Each player shall furnish his own equipment. Normally one club and two balls.

Play on a course must be approved by the owner of the hole.

For most effective play, the club should have a firm shaft. Course owners are permitted to check shaft stiffness before play begins. Course owners reserve the right to restrict shaft length so not to damage the hole(s).

The object of the game is to take as many strokes as necessary until the course owner is satisfied that the play is complete.Failure to do so may result in being denied permission to play the course again.

It is considered bad form to begin playing the hole immediately upon arrival at the course.

Players are cautioned not to mention other courses they have played or are currently playing to the owner of the course being played.

Players are encouraged to bring proper rain gear for their own protection.

Players should assure themselves that their match has been properly scheduled, particularly when a new course is being played.

Players should not assume a course is in shape for play at all times. Players are advised to be extremely tactful in this situation.

Players are strongly encouraged to obtain permission before playing the Back Nine.

Slow play is encouraged. However, players should be prepared to proceed at a faster pace, at least temporarily, at the owners request.

You won`t believe it!

The Reverend Francis Norton woke up Sunday morning and realizing it was an exceptionally beautiful and sunny early spring day, decided he just had to play golf. So... he told the Associate Pastor that he was feeling sick and convinced him to say Mass for him that day.

As soon as the Associate Pastor left the room, Father Norton headed out of town to a golf course about forty miles away. This way he knew he wouldn't accidentally meet anyone he knew from his Parish.

Setting up on the first tee, he was alone. After all, it was Sunday morning and everyone else was in church! At about this time, Saint Peter leaned over to the Lord while looking down from the heavens and exclaimed, 'You're not going to let him get away with this, are you?'

The Lord sighed, and said, "No, I won't." Just then Father Norton hit the ball and it shot straight towards the pin, dropping just short of it, rolled up and fell into the hole. IT WAS A 420 YARD HOLE IN ONE!

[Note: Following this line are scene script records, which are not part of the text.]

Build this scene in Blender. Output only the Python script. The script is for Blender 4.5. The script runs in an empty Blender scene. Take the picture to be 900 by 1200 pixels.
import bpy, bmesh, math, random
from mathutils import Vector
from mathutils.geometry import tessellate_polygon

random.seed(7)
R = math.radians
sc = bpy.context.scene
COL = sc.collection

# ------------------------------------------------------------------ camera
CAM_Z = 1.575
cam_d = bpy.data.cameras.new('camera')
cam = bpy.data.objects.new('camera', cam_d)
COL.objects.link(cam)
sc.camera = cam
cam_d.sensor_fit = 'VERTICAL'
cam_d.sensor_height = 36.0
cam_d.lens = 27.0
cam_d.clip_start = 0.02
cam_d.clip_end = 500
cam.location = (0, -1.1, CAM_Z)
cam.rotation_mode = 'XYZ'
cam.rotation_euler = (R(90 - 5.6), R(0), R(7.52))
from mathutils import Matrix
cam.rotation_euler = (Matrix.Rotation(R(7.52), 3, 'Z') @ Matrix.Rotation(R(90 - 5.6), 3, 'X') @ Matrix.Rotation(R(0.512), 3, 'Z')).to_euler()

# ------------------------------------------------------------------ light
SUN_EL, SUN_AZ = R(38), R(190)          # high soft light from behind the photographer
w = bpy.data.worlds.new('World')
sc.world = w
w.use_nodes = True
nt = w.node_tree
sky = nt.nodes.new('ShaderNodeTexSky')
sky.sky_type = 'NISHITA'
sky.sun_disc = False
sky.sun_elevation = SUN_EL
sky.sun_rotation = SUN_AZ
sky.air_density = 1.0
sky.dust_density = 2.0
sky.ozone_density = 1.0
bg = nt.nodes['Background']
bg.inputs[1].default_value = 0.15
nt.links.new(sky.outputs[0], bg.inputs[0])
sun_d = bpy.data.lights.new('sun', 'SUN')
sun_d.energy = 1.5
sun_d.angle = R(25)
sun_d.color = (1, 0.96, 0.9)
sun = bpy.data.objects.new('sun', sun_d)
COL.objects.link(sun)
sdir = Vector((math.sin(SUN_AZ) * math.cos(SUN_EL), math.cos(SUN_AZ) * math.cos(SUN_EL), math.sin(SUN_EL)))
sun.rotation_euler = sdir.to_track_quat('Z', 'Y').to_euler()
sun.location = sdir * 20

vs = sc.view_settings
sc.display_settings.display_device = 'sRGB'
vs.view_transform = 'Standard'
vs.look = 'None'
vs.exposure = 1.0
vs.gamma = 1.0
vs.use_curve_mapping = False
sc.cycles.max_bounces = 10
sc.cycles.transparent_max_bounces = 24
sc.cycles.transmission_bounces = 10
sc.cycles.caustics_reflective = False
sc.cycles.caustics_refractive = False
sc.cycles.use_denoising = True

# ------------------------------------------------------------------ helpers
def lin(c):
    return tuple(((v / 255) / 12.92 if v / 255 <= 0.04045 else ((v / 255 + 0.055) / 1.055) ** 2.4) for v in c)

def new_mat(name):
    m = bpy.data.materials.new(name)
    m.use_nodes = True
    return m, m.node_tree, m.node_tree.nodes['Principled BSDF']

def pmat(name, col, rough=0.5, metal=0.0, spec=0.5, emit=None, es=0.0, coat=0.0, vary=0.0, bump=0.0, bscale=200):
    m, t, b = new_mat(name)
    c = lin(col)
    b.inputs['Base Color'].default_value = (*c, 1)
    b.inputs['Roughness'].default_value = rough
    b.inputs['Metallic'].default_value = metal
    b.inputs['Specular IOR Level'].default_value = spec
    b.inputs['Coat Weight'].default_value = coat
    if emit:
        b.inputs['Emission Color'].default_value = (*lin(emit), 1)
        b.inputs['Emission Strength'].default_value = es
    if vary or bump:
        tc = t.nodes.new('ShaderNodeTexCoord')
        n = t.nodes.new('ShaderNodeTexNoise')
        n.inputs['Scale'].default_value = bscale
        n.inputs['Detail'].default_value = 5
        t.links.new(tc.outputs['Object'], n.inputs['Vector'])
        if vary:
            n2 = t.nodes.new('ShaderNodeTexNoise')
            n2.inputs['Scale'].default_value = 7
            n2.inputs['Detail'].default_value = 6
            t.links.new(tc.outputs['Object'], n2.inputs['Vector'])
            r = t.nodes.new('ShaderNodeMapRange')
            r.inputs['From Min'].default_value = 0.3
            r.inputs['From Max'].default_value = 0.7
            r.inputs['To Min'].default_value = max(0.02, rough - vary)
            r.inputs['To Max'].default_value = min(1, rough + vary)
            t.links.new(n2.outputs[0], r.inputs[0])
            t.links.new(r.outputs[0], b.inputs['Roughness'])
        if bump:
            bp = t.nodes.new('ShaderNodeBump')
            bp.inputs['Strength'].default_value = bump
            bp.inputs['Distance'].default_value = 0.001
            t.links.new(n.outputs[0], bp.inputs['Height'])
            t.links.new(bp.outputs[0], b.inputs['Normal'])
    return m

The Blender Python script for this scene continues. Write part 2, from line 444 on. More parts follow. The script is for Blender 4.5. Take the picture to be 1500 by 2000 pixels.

St. Peter was astonished. He looked at the Lord and asked, "Why did you let him do that?" The Lord smiled and replied, "Who's he going to tell?"

A Loss for words

A man went to a strange town to be the guest speaker at a business meeting. When he arrived at his Motel, he found he had a lot of time before the meeting so he got the directions for a nearby golf course from the clerk.

While playing on the front nine, he thought over his impending speech and became confused as to where he was on the course. Looking around, he saw a lady playing ahead of him. He walked up to her, explained the situation and asked her if she knew what hole he was playing.

She replied, "I'm on the 7th hole and you are a hole behind me, so you must be on the 6th hole."

He thanked her and went back to his golf. On the back nine the same thing happened and he approached her again with the same request. She said, "I'm on the 14th, you are a hole behind me, so you must be on the 13th."

Once again he thanked her and returned to his play. He finished his round and went into the club house where he saw the lady sitting at the end of the bar. He asked the bartender if he knew the lady. The bartender said that she was a sales lady and played the course often.

He approached her and said, "Let me buy you a drink in appreciation for your help. I understand you are in the sales profession. I'm in sales also.

What do you sell?" She replied, "If I told you, you would only laugh."

"No I wouldn't." "Well if you must know", she answered, "I sell Tampax." She said, "See I knew you would laugh."

"That's not what I'm laughing at" he replied, "I'm a toilet paper salesman, so I'm still a hole behind you!"

Fast Golfer

A young man who was also an avid golfer found himself with a few hours to spare one afternoon. He figured if he hurried and played very fast, he could get in 9 holes before he had to head home. Just as he was about to tee off an old gentleman shuffled onto the tee and asked if he could accompany the young man as he was golfing alone. Not being able to say no, he allowed the old gent to join him.

To his surprise the old man played fairly quickly. He didn't hit the ball far, but plodded along consistently and didn't waste much time. Finally, they reached the 9th fairway and the young man found himself with a tough shot. There was a large pine tree right in front of his ball - and directly between his ball and the green.

After several minutes of debating how to hit the shot the old man finally said, "You know, when I was your age I'd hit the ball right over that tree."

With that challenge placed before him, the youngster swung hard, hit the ball up, right smack into the top of the tree trunk and it thudded back on the ground not a foot from where it had originally lay.

The old man offered one more comment, "Of course, when I was your age that pine tree was only 3 feet tall."

Go for it

The police arrived and found a woman dead on her living room floor with a golf club next to her body. They asked the husband, "Is this your wife?" "Yes," he replied. "Did you kill her?" "Yes, he replied." "It looks like you struck her eight times with this 3-iron. Is that correct?" "Yes," he replied, "...but put me down for a five."

Study harder

A foursome is waiting at the men's tee when another foursome of ladies are hitting from the ladies tee. The ladies are taking their time and when finally the last one is ready to hit the ball she hacks it about 10 feet, goes over to it, hacks it another ten feet and looks up at the men waiting and says apologetically, "I guess all those fucking lessons I took this winter didn't help." One of the men immediately replies, "No, you see that's your problem. You should have been taking golf lessons instead."